Tuesday, July 14, 2009

intellectual masturbation

from wikipedia re: andrea dworkin

Intercourse
Main article: Intercourse (book)

In 1987 Dworkin published Intercourse, in which she extended her analysis from pornography to sexual intercourse itself, and argued that the sort of sexual subordination depicted in pornography was central to men's and women's experiences of heterosexual intercourse in a male supremacist society. In the book, she argues that all heterosexual sex in our patriarchal society is coercive and degrading to women, and sexual penetration may by its very nature doom women to inferiority and submission, and "may be immune to reform."[36]

Citing from both pornography and literature—including The Kreutzer Sonata, Madame Bovary, and Dracula—Dworkin argued that depictions of intercourse in mainstream art and culture consistently emphasized heterosexual intercourse as the only kind of "real" sex, portrayed intercourse in violent or invasive terms, portrayed the violence or invasiveness as central to its eroticism, and often united it with male contempt for, revulsion towards, or even murder of, the "carnal" woman. She argued that this kind of depiction enforced a male-centric and coercive view of sexuality, and that, when the cultural attitudes combine with the material conditions of women's lives in a sexist society, the experience of heterosexual intercourse itself becomes a central part of men's subordination of women, experienced as a form of "occupation" that is nevertheless expected to be pleasurable for women and to define their very status as women.[37]

Such descriptions are often cited by Dworkin's critics, interpreting (sometimes even falsely quoting) the book as supposedly claiming 'all' heterosexual intercourse is rape, or more generally that the anatomical machinations of sexual intercourse make it intrinsically harmful to women's equality. However, critics such as Cathy Young point out that numerous statements in the book, such as "Intercourse is the pure, sterile, formal expression of men's contempt for women,"[36] are difficult to misinterpret.

Dworkin rejected that interpretation of her argument,[38] stating in a later interview that "I think both intercourse and sexual pleasure can and will survive equality"[39] and suggesting that the misunderstanding came about because of the very sexual ideology she was criticizing: "Since the paradigm for sex has been one of conquest, possession, and violation, I think many men believe they need an unfair advantage, which at its extreme would be called rape. I do not think they need it."[39] (For discussion of the controversy, see: Intercourse)


when i was in college studying feminist theory, dworkin's theories really incited a rage within me that i could not -and still cannot- verbalize. heterosexual sex, by her definition, is tinged with female degradation and promotes male superiority, and could be considered rape.
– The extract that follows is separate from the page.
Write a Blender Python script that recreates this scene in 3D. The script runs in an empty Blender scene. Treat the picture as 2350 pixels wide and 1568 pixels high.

as someone who is, by nature, an extremely aggressively sexual female, yet into sexual submission, i am conflicted by her postulation because rape is, in my opinion, an act of power and violence. through dworkin's lens, i would be a victim every time i engaged in sex because it perpetuates male contempt. but how could this be if i am the one authorizing the act? by removing the efficacy of power at its root, by giving consent, am i not neutralizing that point of power, or in fact, granting it to myself? this is what has been cheekily referred to as "topping from the bottom" to borrow jargon from BDSM vernacular.

i'm sure she would argue that i am so steeped in cultural teachings, both subliminal and conscious, that i have learned over the years to grant a type of sexual pleasure to my preferences because it is both socially acceptable if not a given, and yet, simultaneously taboo or "kinky." doubling the severity of her argument would be that i'm an asian female, already weighted with the stereotype of being meek and submissive. yet my personality, loud, brash, confident and even abrasive at times, defies that image. it is only in my private realm where i enjoy giving up control, an act that grants me the power of control in itself. what does this mean? have i really internalized a societal understanding and compliance that women are inferior to men and should be coddled or beaten? why are there two extremes? and why is there a stigma attached to wanting to have either done?

i am not into humiliation, and i do not engage in extreme submission in which i would happily sleep at the foot of my lover's bed or authorize him complete control over me physically. there are sexual acts i do not like and that is always understood and respected by my lovers. what is wrong with liking being pinned down or choked? does it suggest that i am in acceptance of being equated "less than" in a male-dominated society? why do i like the smell of skunk in the woods?